Neither did I this time. But I noticed something else which I hadn’t noticed before, for some reason. Funny, because from the looks of it, they’d been there already for awhile, and they were almost ON the street. Instantly I thought “Light trails, long exposure”, and I decided to come back in the evening (with camera, duh).
And so I did. And I sat on my knees in the grass for almost 40 minutes, trying to get the right picture. Cars slowing down all the time, because they thought I was a cop photographing speeders 😀
It was a bit tricky, because of my positioning. I didn’t have much choice here, since right next to the mushrooms was a massive tree that I didn’t want in the picture, and a bit further on the road was a curve which would give a good swing to the light trails. But that meant that the cars coming towards me would shine there headlights pretty much straight into my lens.
And so it didn’t quite turn out the way I wanted. I had to make, or try to, separate exposures for tail lights and head lights and combine them in post-processing.
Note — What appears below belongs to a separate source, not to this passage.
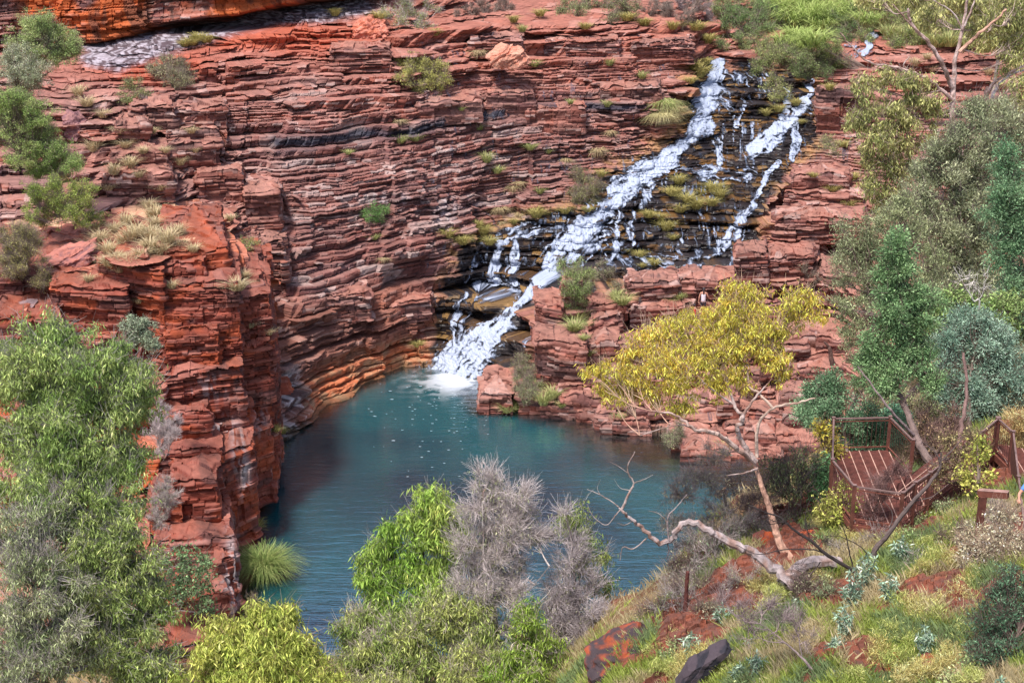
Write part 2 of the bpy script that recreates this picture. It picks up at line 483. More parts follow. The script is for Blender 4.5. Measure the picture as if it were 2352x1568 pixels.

That worked out quite ok in the end.
But then there’s the thing with the screens. One image (the bottom one) I did on my desktop computer, with big, calibrated, graphic screen. The other one I did on my laptop, which, quite frankly, is a piece of crap graphically speaking. Sure, I tried calibrating it, but that only makes things worse. Glossy screen, reflecting the sh!t out of everything near and if you bat your eyelashes the color changes. So apologize you me for the bad quality of that first image. I will make a post in the coming days, when I get back to my good computer, where I put the two side by side: one done on the laptop and the other one done on the desktop, and see the difference.
Anyways… Fall wasn’t quite over yet.